Palmer amaranth in dry beans
Figure 1. Photo of Palmer amaranth abundance in the dry bean only (left) and cover crop (right) plot.

Can Cover Crops Help with Weed Control?

A review of all the literature by Osipitan et al. 2018 found that the more biomass a cover crop produces, the better the weed control will be. Small grains are the clear winner for both suppressing weed growth and generating biomass: barley, rye, triticale, wheat and oats are all good options. What is best for you comes down to seed availability and your rotation. If you grow wheat, planting barley, rye or triticale might not be a good idea, but using wheat as a cover crop can help. Using mixes is not recommended when weed control is the goal, as the various species will compete against each other.

The Weed Science Program at the Panhandle Research, Extension and Education Center has been working with cover crops for weed control since 2019. For all our field trials, we have used winter wheat, planted at 100 pounds an acre. A higher seeding rate might help with weed control, but it isn’t something we have investigated yet. With all the trials discussed below, the cover crop was terminated within three days of planting dry bean, through an application of glyphosate.

Study One: Winter Seeded Cover Crops Before Dry Bean

In 2019-2021, winter wheat was seeded in October, and dry bean was planted in the last week of May. There were two treatments — those plots which had a cover crop and those that didn’t. For both treatments, the same herbicides were applied: glyphosate + Prowl® H20 + Outlook® applied pre-crop emergence (PRE), followed by Raptor® plus Basagran® at the third trifoliate. Palmer amaranth was not controlled where cover crops were not used, while season-long weed control was observed when a cover crop was planted (Figure 1).

While a fall-planted cover crop can provide great weed control benefits, most dry bean growers are preceding their dry bean crop with corn and a fall seeded cover crop just isn’t possible due to the timing of corn harvest. What happens if the cover crop is planted in the spring?
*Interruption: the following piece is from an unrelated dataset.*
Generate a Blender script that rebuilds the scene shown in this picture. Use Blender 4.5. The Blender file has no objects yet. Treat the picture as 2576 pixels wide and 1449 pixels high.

Study Two: Spring Seeded Cover Crops Before Dry Bean

Between 2020 and 2023, the same herbicide treatments described in study one were applied. However, three cover crop treatments were used: no cover crop, winter wheat planted on March 15, and winter wheat planted on April 15. A March 15 cover crop appears to bring almost the same amount of weed suppression in years where there is good winter and spring moisture as a fall planted cover crop (Figure 2). However, the April planted cover crop did not provide much benefit. There simply were too few days to get enough biomass established between April 15 and dry bean planting.


A similar trial was conducted in sugarbeet, with a cover crop planted March 15, and the weed control benefits were simply not there. Between March 15 and sugarbeet planting in April, there wasn’t enough time to establish a vigorous cover crop. Dry bean may be able to uniquely benefit from a cover crop, either planted in the fall or late winter/early spring, because they are planted so late in the season.

A cover crop can work for suppressing weeds in dry bean, but you need to pick the right cover crop, plant the cover crop at the right time, and hope there is enough moisture after cover crop planting to get adequate biomass.

Palmer amaranth in field
Figure 2. Photo of Palmer amaranth abundance in the dry bean only (top), April planted cover crop (middle), and March planted cover crop (bottom).